**Stated exercise:** Repeat the material in full. Keep every line exactly as it is.

**Source material:**
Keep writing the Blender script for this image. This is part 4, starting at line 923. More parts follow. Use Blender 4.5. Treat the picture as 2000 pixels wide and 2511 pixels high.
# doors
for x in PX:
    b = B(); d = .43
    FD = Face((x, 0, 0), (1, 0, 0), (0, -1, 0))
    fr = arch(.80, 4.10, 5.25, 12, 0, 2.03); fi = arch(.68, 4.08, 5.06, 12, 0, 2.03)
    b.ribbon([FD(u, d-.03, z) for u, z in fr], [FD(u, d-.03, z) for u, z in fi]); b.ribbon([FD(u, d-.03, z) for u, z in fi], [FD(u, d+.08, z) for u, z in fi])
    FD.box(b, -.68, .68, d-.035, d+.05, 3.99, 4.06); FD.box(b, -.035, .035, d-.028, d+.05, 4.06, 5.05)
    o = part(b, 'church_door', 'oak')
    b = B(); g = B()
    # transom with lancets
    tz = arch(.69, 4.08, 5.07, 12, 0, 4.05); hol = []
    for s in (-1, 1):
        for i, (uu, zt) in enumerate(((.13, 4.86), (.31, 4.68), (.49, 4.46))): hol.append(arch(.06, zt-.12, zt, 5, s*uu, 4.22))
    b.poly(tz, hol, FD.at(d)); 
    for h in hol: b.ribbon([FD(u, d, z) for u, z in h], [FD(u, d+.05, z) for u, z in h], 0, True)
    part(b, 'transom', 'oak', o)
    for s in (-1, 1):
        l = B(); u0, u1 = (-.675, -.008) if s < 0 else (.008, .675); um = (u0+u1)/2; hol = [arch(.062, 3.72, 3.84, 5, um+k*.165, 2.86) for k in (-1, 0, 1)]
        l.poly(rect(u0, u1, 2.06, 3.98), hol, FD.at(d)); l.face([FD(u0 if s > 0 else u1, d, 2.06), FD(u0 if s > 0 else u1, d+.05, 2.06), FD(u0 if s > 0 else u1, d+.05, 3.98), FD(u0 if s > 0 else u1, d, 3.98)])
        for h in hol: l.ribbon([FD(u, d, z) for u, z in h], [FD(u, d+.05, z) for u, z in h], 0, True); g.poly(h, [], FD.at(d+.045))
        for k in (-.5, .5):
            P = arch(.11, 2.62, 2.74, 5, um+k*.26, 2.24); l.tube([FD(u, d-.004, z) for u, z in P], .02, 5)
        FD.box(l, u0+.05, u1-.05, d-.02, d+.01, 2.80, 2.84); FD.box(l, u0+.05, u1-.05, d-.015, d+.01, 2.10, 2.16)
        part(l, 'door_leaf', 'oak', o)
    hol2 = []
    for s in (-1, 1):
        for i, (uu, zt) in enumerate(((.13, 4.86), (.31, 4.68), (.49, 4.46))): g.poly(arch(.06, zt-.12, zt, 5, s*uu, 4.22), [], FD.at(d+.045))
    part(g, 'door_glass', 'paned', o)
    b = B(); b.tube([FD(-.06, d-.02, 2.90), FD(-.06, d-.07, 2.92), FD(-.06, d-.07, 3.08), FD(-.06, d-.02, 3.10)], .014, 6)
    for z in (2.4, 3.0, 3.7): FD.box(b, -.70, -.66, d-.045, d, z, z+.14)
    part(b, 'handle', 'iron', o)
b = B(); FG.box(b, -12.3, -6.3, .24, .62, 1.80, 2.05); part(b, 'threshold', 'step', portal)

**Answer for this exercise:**
Keep writing the Blender script for this image. This is part 4, starting at line 923. More parts follow. Use Blender 4.5. Treat the picture as 2000 pixels wide and 2511 pixels high.
# doors
for x in PX:
    b = B(); d = .43
    FD = Face((x, 0, 0), (1, 0, 0), (0, -1, 0))
    fr = arch(.80, 4.10, 5.25, 12, 0, 2.03); fi = arch(.68, 4.08, 5.06, 12, 0, 2.03)
    b.ribbon([FD(u, d-.03, z) for u, z in fr], [FD(u, d-.03, z) for u, z in fi]); b.ribbon([FD(u, d-.03, z) for u, z in fi], [FD(u, d+.08, z) for u, z in fi])
    FD.box(b, -.68, .68, d-.035, d+.05, 3.99, 4.06); FD.box(b, -.035, .035, d-.028, d+.05, 4.06, 5.05)
    o = part(b, 'church_door', 'oak')
    b = B(); g = B()
    # transom with lancets
    tz = arch(.69, 4.08, 5.07, 12, 0, 4.05); hol = []
    for s in (-1, 1):
        for i, (uu, zt) in enumerate(((.13, 4.86), (.31, 4.68), (.49, 4.46))): hol.append(arch(.06, zt-.12, zt, 5, s*uu, 4.22))
    b.poly(tz, hol, FD.at(d)); 
    for h in hol: b.ribbon([FD(u, d, z) for u, z in h], [FD(u, d+.05, z) for u, z in h], 0, True)
    part(b, 'transom', 'oak', o)
    for s in (-1, 1):
        l = B(); u0, u1 = (-.675, -.008) if s < 0 else (.008, .675); um = (u0+u1)/2; hol = [arch(.062, 3.72, 3.84, 5, um+k*.165, 2.86) for k in (-1, 0, 1)]
        l.poly(rect(u0, u1, 2.06, 3.98), hol, FD.at(d)); l.face([FD(u0 if s > 0 else u1, d, 2.06), FD(u0 if s > 0 else u1, d+.05, 2.06), FD(u0 if s > 0 else u1, d+.05, 3.98), FD(u0 if s > 0 else u1, d, 3.98)])
        for h in hol: l.ribbon([FD(u, d, z) for u, z in h], [FD(u, d+.05, z) for u, z in h], 0, True); g.poly(h, [], FD.at(d+.045))
        for k in (-.5, .5):
            P = arch(.11, 2.62, 2.74, 5, um+k*.26, 2.24); l.tube([FD(u, d-.004, z) for u, z in P], .02, 5)
        FD.box(l, u0+.05, u1-.05, d-.02, d+.01, 2.80, 2.84); FD.box(l, u0+.05, u1-.05, d-.015, d+.01, 2.10, 2.16)
        part(l, 'door_leaf', 'oak', o)
    hol2 = []
    for s in (-1, 1):
        for i, (uu, zt) in enumerate(((.13, 4.86), (.31, 4.68), (.49, 4.46))): g.poly(arch(.06, zt-.12, zt, 5, s*uu, 4.22), [], FD.at(d+.045))
    part(g, 'door_glass', 'paned', o)
    b = B(); b.tube([FD(-.06, d-.02, 2.90), FD(-.06, d-.07, 2.92), FD(-.06, d-.07, 3.08), FD(-.06, d-.02, 3.10)], .014, 6)
    for z in (2.4, 3.0, 3.7): FD.box(b, -.70, -.66, d-.045, d, z, z+.14)
    part(b, 'handle', 'iron', o)
b = B(); FG.box(b, -12.3, -6.3, .24, .62, 1.80, 2.05); part(b, 'threshold', 'step', portal)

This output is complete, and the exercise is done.